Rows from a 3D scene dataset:
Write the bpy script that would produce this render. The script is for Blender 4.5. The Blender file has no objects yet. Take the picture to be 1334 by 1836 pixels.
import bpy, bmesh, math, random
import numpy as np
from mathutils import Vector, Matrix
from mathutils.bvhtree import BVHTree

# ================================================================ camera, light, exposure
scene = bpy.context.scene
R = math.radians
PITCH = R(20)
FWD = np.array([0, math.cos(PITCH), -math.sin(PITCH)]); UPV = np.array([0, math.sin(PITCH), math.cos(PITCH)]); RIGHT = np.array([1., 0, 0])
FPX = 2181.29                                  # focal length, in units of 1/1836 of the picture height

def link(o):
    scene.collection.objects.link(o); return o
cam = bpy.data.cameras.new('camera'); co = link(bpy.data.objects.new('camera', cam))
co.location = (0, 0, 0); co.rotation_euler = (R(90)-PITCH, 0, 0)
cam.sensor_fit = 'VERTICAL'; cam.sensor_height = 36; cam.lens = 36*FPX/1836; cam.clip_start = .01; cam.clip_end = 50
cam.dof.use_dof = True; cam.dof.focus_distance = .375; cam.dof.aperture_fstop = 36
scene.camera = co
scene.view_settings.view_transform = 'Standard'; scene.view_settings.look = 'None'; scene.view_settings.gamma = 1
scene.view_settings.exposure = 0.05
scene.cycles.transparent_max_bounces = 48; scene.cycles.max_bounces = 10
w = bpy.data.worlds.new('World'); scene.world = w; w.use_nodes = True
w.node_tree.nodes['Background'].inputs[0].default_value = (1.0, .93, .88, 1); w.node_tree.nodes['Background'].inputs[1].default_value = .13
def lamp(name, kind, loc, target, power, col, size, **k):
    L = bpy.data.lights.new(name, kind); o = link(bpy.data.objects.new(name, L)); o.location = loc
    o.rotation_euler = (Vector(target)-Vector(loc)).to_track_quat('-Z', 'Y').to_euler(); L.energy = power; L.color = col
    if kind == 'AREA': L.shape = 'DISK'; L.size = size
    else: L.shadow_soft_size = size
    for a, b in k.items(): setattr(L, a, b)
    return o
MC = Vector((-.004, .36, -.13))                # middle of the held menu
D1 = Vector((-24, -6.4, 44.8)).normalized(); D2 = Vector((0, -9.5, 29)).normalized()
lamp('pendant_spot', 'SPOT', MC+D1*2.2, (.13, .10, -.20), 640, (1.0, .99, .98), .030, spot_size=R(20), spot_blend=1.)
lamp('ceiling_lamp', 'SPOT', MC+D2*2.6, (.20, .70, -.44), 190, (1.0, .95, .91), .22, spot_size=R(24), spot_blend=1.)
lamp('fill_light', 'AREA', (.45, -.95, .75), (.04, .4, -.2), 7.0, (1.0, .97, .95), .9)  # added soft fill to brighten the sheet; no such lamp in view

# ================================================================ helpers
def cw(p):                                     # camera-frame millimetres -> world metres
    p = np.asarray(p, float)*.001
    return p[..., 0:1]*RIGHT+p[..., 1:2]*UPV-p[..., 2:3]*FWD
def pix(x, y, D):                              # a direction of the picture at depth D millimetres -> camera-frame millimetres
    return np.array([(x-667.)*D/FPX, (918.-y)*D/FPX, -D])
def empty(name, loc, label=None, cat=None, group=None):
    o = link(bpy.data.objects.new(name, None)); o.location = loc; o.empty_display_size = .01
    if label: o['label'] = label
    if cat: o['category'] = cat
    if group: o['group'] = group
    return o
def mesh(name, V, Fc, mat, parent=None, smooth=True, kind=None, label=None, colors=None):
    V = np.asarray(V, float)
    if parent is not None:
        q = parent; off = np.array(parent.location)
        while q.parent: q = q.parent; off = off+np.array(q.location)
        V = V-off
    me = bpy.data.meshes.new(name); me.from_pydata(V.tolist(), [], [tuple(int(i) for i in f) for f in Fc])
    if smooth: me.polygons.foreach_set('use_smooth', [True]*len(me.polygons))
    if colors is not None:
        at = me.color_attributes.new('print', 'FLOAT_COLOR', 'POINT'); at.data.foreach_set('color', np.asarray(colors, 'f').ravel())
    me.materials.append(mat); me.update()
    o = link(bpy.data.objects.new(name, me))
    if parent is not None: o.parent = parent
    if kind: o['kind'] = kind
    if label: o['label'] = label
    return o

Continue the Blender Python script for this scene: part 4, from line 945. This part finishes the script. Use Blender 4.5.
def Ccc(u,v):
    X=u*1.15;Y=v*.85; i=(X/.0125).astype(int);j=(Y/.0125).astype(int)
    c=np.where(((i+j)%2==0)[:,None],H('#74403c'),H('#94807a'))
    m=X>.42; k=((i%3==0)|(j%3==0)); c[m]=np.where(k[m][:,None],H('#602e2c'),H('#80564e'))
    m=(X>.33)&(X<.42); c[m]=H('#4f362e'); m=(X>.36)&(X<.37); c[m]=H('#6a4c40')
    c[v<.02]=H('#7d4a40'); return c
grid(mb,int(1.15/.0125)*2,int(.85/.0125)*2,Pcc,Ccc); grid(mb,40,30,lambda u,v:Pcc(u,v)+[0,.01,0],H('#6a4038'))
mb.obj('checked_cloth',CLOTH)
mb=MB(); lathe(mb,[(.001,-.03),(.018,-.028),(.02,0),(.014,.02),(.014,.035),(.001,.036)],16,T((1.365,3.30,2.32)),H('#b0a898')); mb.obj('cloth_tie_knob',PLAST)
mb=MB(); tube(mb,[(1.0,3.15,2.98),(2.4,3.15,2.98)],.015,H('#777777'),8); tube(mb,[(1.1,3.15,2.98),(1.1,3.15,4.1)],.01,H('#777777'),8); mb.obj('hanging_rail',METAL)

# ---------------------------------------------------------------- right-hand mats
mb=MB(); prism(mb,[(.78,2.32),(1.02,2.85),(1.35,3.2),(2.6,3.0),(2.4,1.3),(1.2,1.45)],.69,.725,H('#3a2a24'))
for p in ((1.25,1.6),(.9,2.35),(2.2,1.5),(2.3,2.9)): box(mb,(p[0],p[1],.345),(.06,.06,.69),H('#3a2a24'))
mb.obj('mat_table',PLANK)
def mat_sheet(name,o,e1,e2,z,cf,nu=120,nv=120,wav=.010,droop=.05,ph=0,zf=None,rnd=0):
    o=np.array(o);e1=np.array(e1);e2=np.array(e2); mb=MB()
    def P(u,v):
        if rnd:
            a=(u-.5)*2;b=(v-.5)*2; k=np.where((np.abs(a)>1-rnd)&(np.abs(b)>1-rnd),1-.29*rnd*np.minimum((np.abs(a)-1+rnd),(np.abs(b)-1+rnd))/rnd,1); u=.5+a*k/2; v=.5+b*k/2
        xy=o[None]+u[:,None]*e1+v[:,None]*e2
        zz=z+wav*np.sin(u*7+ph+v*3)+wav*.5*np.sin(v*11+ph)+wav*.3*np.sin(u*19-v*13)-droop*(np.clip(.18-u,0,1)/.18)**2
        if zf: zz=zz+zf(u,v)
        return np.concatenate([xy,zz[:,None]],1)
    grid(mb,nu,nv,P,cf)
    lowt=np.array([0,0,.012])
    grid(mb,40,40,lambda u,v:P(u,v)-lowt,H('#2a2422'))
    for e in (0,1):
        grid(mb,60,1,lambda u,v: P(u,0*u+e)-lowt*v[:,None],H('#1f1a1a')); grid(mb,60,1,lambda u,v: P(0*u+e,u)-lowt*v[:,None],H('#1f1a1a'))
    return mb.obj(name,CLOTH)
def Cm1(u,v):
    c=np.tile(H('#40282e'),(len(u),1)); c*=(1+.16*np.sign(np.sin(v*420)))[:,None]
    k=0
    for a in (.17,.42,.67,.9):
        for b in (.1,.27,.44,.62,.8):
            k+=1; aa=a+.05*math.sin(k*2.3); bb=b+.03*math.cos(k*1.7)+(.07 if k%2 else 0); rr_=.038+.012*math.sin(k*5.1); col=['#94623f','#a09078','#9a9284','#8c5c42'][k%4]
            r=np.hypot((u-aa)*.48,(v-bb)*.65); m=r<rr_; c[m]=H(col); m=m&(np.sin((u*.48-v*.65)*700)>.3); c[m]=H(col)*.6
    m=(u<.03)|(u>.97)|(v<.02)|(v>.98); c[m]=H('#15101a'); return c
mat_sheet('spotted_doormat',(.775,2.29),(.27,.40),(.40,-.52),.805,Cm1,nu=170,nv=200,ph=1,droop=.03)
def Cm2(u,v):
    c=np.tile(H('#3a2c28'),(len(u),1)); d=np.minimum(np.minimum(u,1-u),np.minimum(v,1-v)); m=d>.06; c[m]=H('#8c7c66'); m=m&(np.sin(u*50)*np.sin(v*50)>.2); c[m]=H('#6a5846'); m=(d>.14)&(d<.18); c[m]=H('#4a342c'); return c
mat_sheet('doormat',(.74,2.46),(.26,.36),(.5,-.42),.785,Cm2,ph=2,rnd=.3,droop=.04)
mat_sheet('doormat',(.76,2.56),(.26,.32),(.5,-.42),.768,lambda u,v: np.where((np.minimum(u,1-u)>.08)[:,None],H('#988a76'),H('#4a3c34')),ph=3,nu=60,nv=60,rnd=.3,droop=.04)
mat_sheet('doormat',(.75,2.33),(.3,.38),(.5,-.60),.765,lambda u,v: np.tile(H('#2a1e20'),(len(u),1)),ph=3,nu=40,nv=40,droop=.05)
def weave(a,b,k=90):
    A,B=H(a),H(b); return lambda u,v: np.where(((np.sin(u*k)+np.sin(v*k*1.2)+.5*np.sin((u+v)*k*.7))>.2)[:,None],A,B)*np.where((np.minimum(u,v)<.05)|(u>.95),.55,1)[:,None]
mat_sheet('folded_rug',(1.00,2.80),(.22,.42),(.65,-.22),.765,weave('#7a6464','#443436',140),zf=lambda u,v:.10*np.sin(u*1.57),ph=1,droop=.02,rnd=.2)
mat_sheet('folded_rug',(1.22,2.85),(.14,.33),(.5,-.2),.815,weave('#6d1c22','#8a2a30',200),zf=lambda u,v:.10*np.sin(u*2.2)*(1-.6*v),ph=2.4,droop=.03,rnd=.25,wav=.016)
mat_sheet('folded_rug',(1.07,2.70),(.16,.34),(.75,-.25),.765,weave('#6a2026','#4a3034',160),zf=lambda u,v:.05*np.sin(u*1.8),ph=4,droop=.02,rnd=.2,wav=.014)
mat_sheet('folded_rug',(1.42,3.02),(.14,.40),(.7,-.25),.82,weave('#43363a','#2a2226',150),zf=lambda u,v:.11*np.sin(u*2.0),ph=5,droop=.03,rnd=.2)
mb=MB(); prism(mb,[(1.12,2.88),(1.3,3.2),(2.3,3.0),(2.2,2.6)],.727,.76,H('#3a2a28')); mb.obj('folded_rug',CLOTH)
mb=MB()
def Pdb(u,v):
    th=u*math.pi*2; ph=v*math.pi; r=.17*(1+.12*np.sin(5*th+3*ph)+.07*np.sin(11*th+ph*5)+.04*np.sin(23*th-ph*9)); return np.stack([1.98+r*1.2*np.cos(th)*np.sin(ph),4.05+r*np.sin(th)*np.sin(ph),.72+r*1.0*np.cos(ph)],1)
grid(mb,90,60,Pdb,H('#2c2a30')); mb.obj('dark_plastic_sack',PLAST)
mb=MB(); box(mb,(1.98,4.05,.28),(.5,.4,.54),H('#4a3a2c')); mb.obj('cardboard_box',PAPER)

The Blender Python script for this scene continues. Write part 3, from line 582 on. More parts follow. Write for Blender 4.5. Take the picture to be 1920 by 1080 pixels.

*Given task:*
Stopping at the line containing "from mathutils.bvhtree import BVHTree", please repeat exactly every line from the very start of the entries, that line included, and nothing more.

*Task solution:*
Write the bpy script that would produce this render. The script is for Blender 4.5. The Blender file has no objects yet. Take the picture to be 1334 by 1836 pixels.
import bpy, bmesh, math, random
import numpy as np
from mathutils import Vector, Matrix
from mathutils.bvhtree import BVHTree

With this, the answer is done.